Drawing on neuroscience may at first appear to diffuse the issue of essentialism, though it does have the danger of essentialising ‘memory’ by focusing on its physical embodiment in the brain. Scientific inquiry to locate memory and to explore the differences between animal and human abilities of recall and awareness of things past can be brought into dialogue with interpretations of religion. Grieser suggests that it could be helpful to understand religious systems as answers to the problem of memory, namely between the reality we aspire to as recalled in formative narratives and the reality as we find it. The scholarly focus here would be on the diversity in the approaches taken to bridging this gap. Yet, positing ‘religion’ as an alternative reality which acts as a stabiliser in an unstable world again appeals to a rather essentialised version of religion.

I would suggest an alternative perspective which may have the possibility of avoiding essentialisation of ‘religion’. Rather than seeing ‘religion’ as the norm which is invoked to legitimise, stabilise, or authorise, the focus can be placed on the person appealing to religion or a tradition.
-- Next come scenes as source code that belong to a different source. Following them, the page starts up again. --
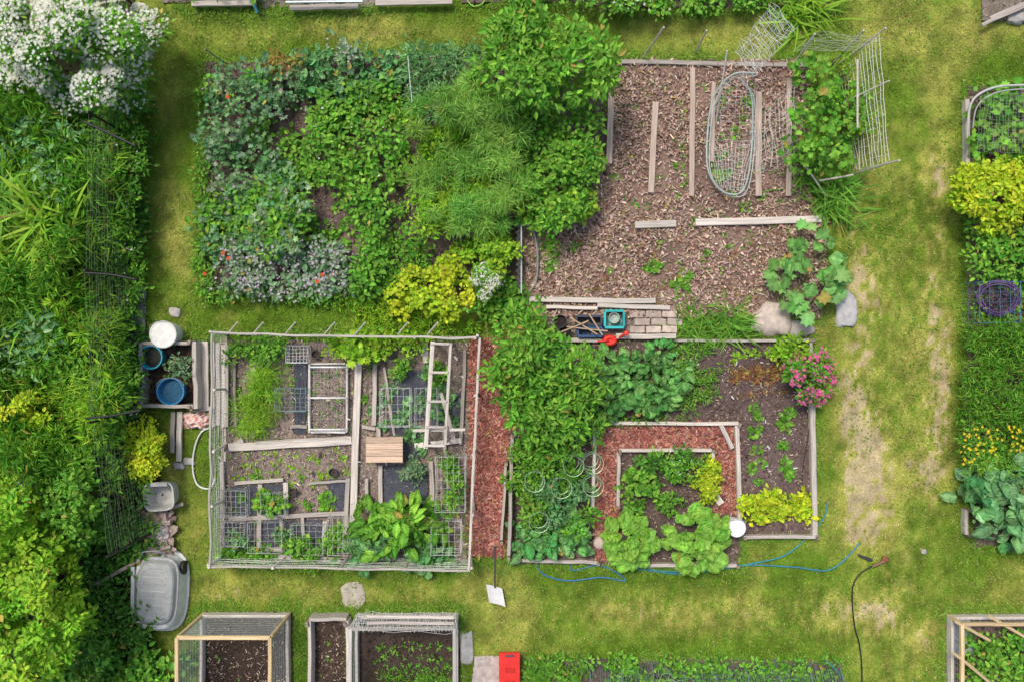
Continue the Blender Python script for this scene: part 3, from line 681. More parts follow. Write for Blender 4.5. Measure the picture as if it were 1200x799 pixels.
b.net(W(930,60,.4),W(1000,60,.6),W(1035,45,1.3),W(960,38,1.2),12,8,.0022,(.6,.6,.54),wob=.014);b.build()
stake(240,58,275,82,1.2,0,.012,WD);stake(478,66,483,120,.9,.9,.006,(.7,.7,.7));stake(640,64,560,62,.5,.6,.01)
b=B('corrugated_metal_edging')
V=[];n=40
for i in range(n+1):
    y=256+i*88/n
    for z in (0,.35): V.append(W(612+2.0*math.sin(i*1.9),y,0)*[1,1,0]+[-.1*z/.35,0,z])
b.raw(V,[(2*i,2*i+1,2*i+3,2*i+2) for i in range(n)],MET,(.60,.62,.60))
V2=[np.array(p)+[.012,0,.0] for p in V];b.raw(V2,[(2*i,2*i+2,2*i+3,2*i+1) for i in range(n)],MET,(.55,.57,.56))
b.tube(smooth_path([W(614,262,.4),W(625,272,.3),W(630,300,.2),W(628,330,.1),W(618,344,.05)]),.016,(.3,.33,.33),PLA)
b.tube([W(611,256,.36),W(611,344,.36)],.014,(.55,.55,.52),PLA);b.build()
def rock(name,px,py,rx,ry,hz,col,seed=0,flat=.6):
    r=np.random.default_rng(seed);nu,nv=22,11;V=[];o=r.random(3)*30
    for j in range(nv+1):
        ph=math.pi*j/nv
        for i in range(nu):
            th=2*math.pi*i/nu;d=np.array([math.cos(th)*math.sin(ph),math.sin(th)*math.sin(ph),math.cos(ph)])
            k=.7+.6*float(vn(np.array(d[0]*1.9+o[0]+d[2]),np.array(d[1]*1.9+o[1])))
            e=np.sign(d)*np.abs(d)**flat
            V.append(np.array([e[0]*rx*S*k,e[1]*ry*S*k,max(e[2]*hz*(.85+.3*k),-.05)])+W(px,py,0))
    F=[(j*nu+i,j*nu+(i+1)%nu,(j+1)*nu+(i+1)%nu,(j+1)*nu+i) for j in range(nv) for i in range(nu)]
    b=B(name);b.raw(V,F,STO,col);b.build(smooth=True)
rock('boulder',903,375,22,22,.16,(.60,.50,.43),1,.8);rock('flat_stone',990,364,12,24,.05,(.5,.49,.48),2);rock('flat_stone',936,384,16,10,.06,(.45,.4,.36),5)
rock('flat_stone',415,699,15,14,.02,(.47,.42,.34),3,.8);rock('flat_stone',205,366,6,6,.04,(.5,.47,.44),7);rock('flat_stone',546,757,8,18,.04,(.48,.47,.45),8)
rock('flat_stone',1082,645,3,3,.03,(.4,.38,.35),4)
# ================= MIDDLE =================
bucket('plastic_bucket',203,392,.22,.42,(.8,.79,.74),lid=True);bucket('white_bucket',857,613,.15,.34,(.84,.84,.82),lid=True)
bucket('blue_bucket',185,418,.2,.3,(.03,.38,.52),inner=(.05,.05,.04));bucket('blue_barrel',208,457,.23,.3,(.03,.20,.40),inner=(.04,.12,.2))
for x,y in ((656,377),(661,389)): bucket('dark_pot',x,y,.11,.2,(.05,.05,.055),inner=(.04,.03,.03),handle=False)
tray('teal_crate',707,365,729,384,.22,(.03,.42,.42),inside=(.06,.28,.28));tray('dark_storage_bin',674,371,703,381,.25,(.04,.05,.07));tray('blue_storage_bin',676,384,704,394,.22,(.03,.09,.2))
bucket('green_pot',718,373,.09,.2,(.45,.6,.52),inner=(.4,.45,.4),handle=False)
for a in [(668,372,700,392,.3,.34),(655,390,690,376,.3,.36),(690,368,706,393,.3,.3),(664,383,712,388,.32,.3)]: stake(*a,r=.013,col=(.55,.40,.26),name='tool_handle')
b=B('red_watering_can');c=W(713,399)
b.lathe(c,[(.13,0),(.135,.14),(.11,.19),(.06,.21),(.055,.2),(.02,.17),(.005,.17)],(.8,.05,.03),sx=1.0,sy=.75)
b.tube(smooth_path([c+[.11,.0,.05],c+[.2,.07,.15],c+[.27,.12,.27]]),[.022]*8+[.022]*8+[.016],(.8,.05,.03),PLA,8)
b.lathe(c+[.275,.125,.26],[(.018,0),(.045,.035),(.045,.04),(.005,.04)],(.75,.06,.04),seg=14)
b.tube(smooth_path([c+[-.12,0,.06],c+[-.2,-.02,.16],c+[-.12,-.01,.26],c+[-.02,0,.21]]),.014,(.75,.05,.03),PLA,8);b.build(True)
mass('jerusalem_artichoke',[(592,362),(636,366),(648,398),(700,418),(708,455),(684,492),(650,515),(606,495),(572,440),(580,405)],1.6,T='oval',L=.11,Wd=.05,pal=GM,lai=4.2,rc=.15)
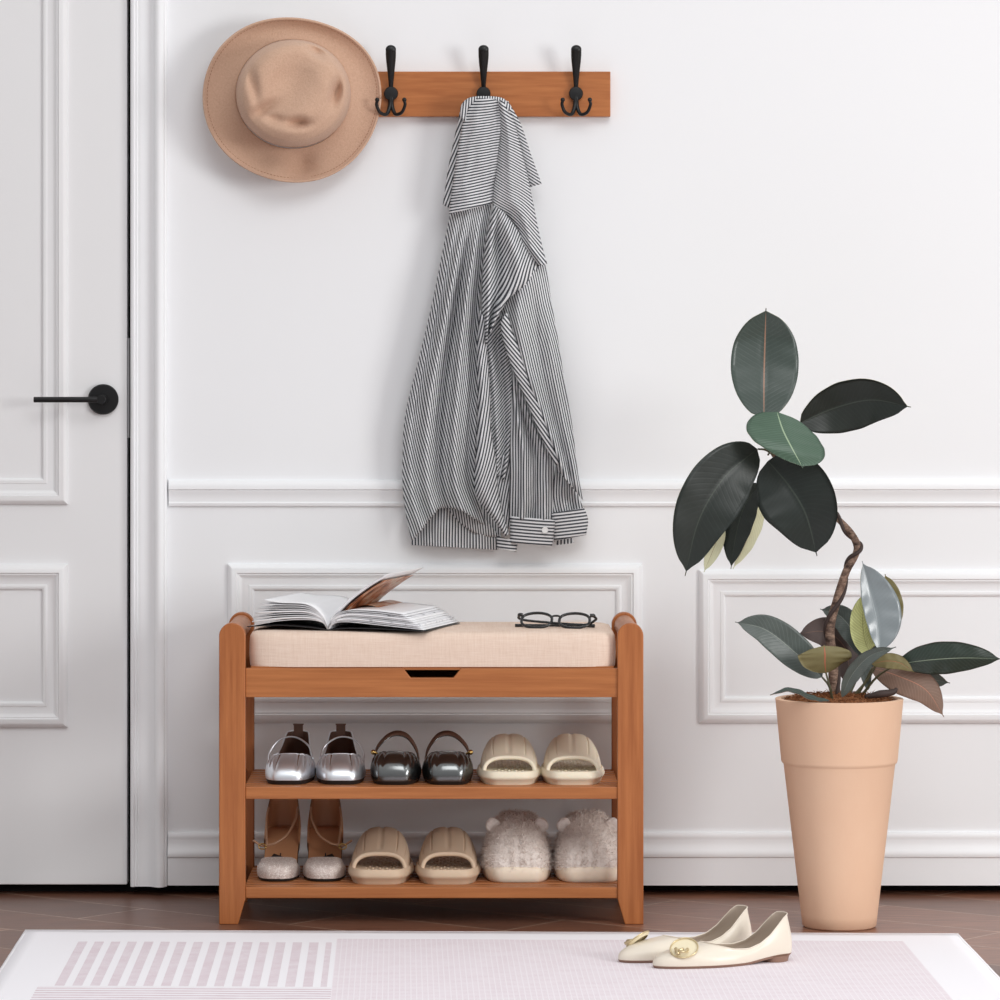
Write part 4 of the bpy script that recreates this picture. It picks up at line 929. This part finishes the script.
# low shoots
leaf([(822, 677, A-.01), (798, 655, A-.02), (766, 630, A-.03), (735, 622, A-.03)], 35, 12, .2, LG2, UB, [(833, 700, A-.01), (829, 686, A-.01), (822, 677, A-.01)], shape=.6)
leaf([(850, 684, A+.05), (846, 650, A+.06), (826, 632, A+.05), (797, 634, A+.04)], 38, 20, -.2, UD, UD, shape=.6)
leaf([(826, 673, A-.06), (825, 664, A-.07), (825, 654, A-.075), (824, 645, A-.07)], 54, 0, -.15, UO, LG, skew=.45, stem= [(833, 704, A-.05), (830, 688, A-.06), (826, 673, A-.06)], shape=.40)
leaf([(865, 658, A+.03), (855, 635, A+.04), (840, 616, A+.05), (820, 609, A+.05)], 26, 10, .2, LG2, UB, [(848, 697, A), (858, 676, A+.02), (865, 658, A+.03)], shape=.6)
leaf([(871, 657, A+.01), (864, 636, A+.01), (863, 612, A+.01), (869, 590, A+.01)], 26, 0, .1, UY, LG, shape=.6)
leaf([(884, 640, A+.06), (891, 615, A+.06), (890, 595, A+.06), (885, 574, A+.06)], 24, 0, .1, UO, LG, shape=.5)
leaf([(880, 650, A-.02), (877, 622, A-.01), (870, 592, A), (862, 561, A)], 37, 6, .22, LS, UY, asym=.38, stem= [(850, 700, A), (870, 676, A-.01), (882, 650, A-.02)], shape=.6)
leaf([(842, 697, A-.07), (852, 675, A-.08), (870, 656, A-.09), (896, 647, A-.09)], 17, 15, .2, LG2, LG2, shape=.65)
leaf([(898, 664, A-.04), (930, 660, A-.05), (965, 658, A-.05), (1003, 659, A-.04)], 34, 12, -.25, LR, UB, [(862, 695, A), (878, 676, A-.02), (898, 664, A-.04)], shape=.6)
leaf([(872, 668, A-.01), (898, 676, A-.02), (926, 690, A-.02), (944, 717, A-.01)], 34, -10, -.15, UB, LG, [(856, 698, A), (864, 684, A), (872, 668, A-.01)], shape=.6)
leaf([(872, 664, A-.05), (886, 661, A-.06), (900, 663, A-.06), (914, 672, A-.055)], 16, 0, -.1, UO, LG, shape=.6)
leaf([(882, 655, A+.03), (905, 668, A+.03), (928, 678, A+.03), (950, 683, A+.02)], 24, 15, .1, LG2, UB, shape=.6)
leaf([(830, 701, A-.075), (812, 698, A-.085), (790, 690, A-.09), (770, 695, A-.09)], 9, 60, .1, LG, UB, shape=.6)
leaf([(868, 690, A+.0), (866, 668, A+.01), (873, 655, A+.01), (886, 640, A+.0)], 14, 0, .1, LG2, UB, shape=.6)
rt = [P(865, 697, A-.05), P(880, 694, A-.055), P(893, 692, A-.05), P(897, 688, A-.05)]
obj('dry_root', *tube(rt, [.003, .006, .005, .002], 16, 8), VIN, plant, ang=180, world=True)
Thus one would analyse the appeal to religion as a norm, a tradition which may or may not be known, remembered, or understood by the person invoking it. Then, ‘religion’ as such would not be important, but rather the category ‘religion’ as understood by the practitioner would be the focus. By shifting attention to the performance of religion, neuroscience might help understand the processes in the brain which support or bring forth such practices. This could then lead to better understandings of the workings of memory, the invocation of ‘religion’, and the relations between these, without essentialising strategies.